An email promised to Inside Higher Ed showing harassment of board members never arrived.

Former PTC President Greg DeFeo cast doubts on Harvey-Smith’s closure narrative. DeFeo, who was president from 2007 to 2018, wrote by email that when he left the college it had “nearly 2,000 students, a rock solid balance sheet, consistent profitability” and “an impeccable reputation with the Department of Education and the Middle States Commission on Higher Education.” DeFeo argued that PTC “was positioned for long-term success” when he left.

He blamed the closure squarely on the enrollment collapse, which he said was caused by the current administration and cost the college $40 million in lost revenues. DeFeo also accused the Board of Trustees of failing to act when employees and PTC’s accreditor raised concerns.
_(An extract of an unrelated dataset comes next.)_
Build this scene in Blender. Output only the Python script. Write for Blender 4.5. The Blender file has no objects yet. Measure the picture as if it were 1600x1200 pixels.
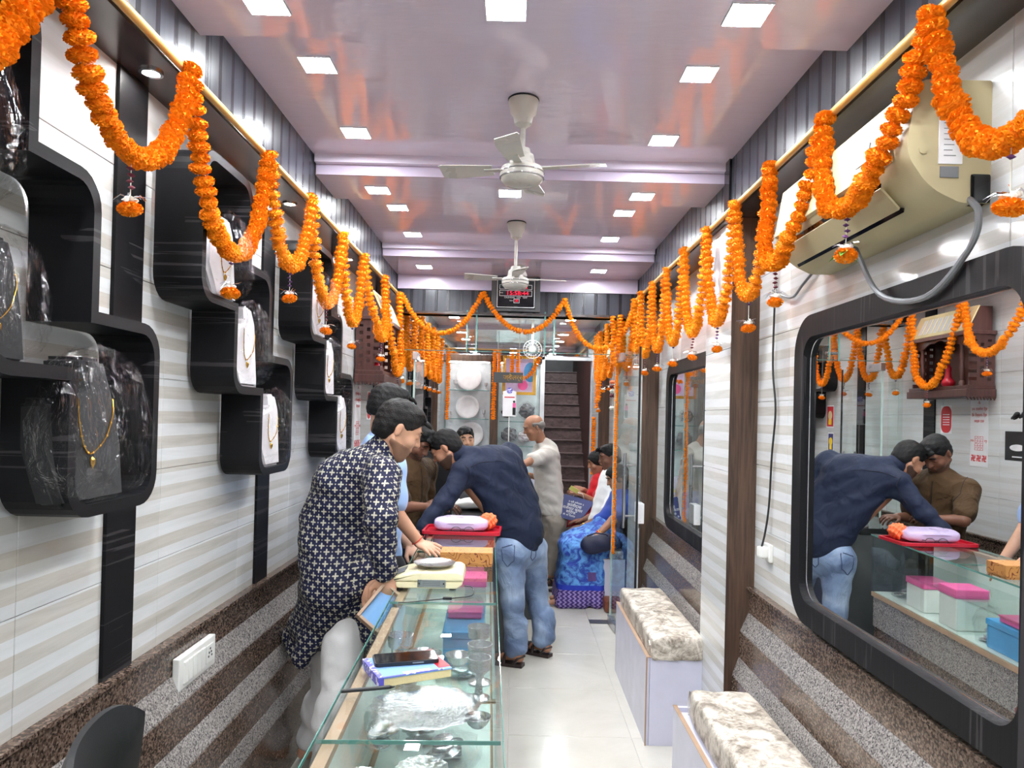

“Sadly, even when confronted with a unanimous vote of no confidence by faculty, a [negative financial outlook] from the auditors, an independent investigation, and probation from Middle States over failure to meet standards for ethics, leadership, governance and finances, the majority of the PTC Board of Trustees members resigned, rather than taking necessary actions,” DeFeo wrote.

A former PTC employee who left recently and spoke on the condition of anonymity, shared a similar perspective, blaming both the board and the president.

The board, he argued, “failed to exercise their fiduciary responsibilities, and in particular, they failed on their oversight responsibilities for the president and her actions or lack thereof.” The source said that while serious financial issues existed since at least June 2022, those concerns went unheeded, with neither the board nor the president taking corrective action.

He believes inaction coupled with the “gross incompetence of the president” led to the closure.

Local media reported that the Pennsylvania Attorney General’s office has also opened an investigation into complaints about financial mismanagement at the college. Though the Attorney General’s office declined to confirm that an investigation is underway, it said by email it is “reviewing the circumstances of the impending closure and any transfer or loss of assets.”

Asked if she bears any responsibility for the closure, Harvey-Smith said through a spokesperson: “No. I am proud of all that has been accomplished under the circumstances. My efforts prolonged the life of a troubled institution.”

Now, after almost 80 years in business, PTC is set to close in August. It joins University of the Arts in Philadelphia as the second college in Pennsylvania to announce a closure this month.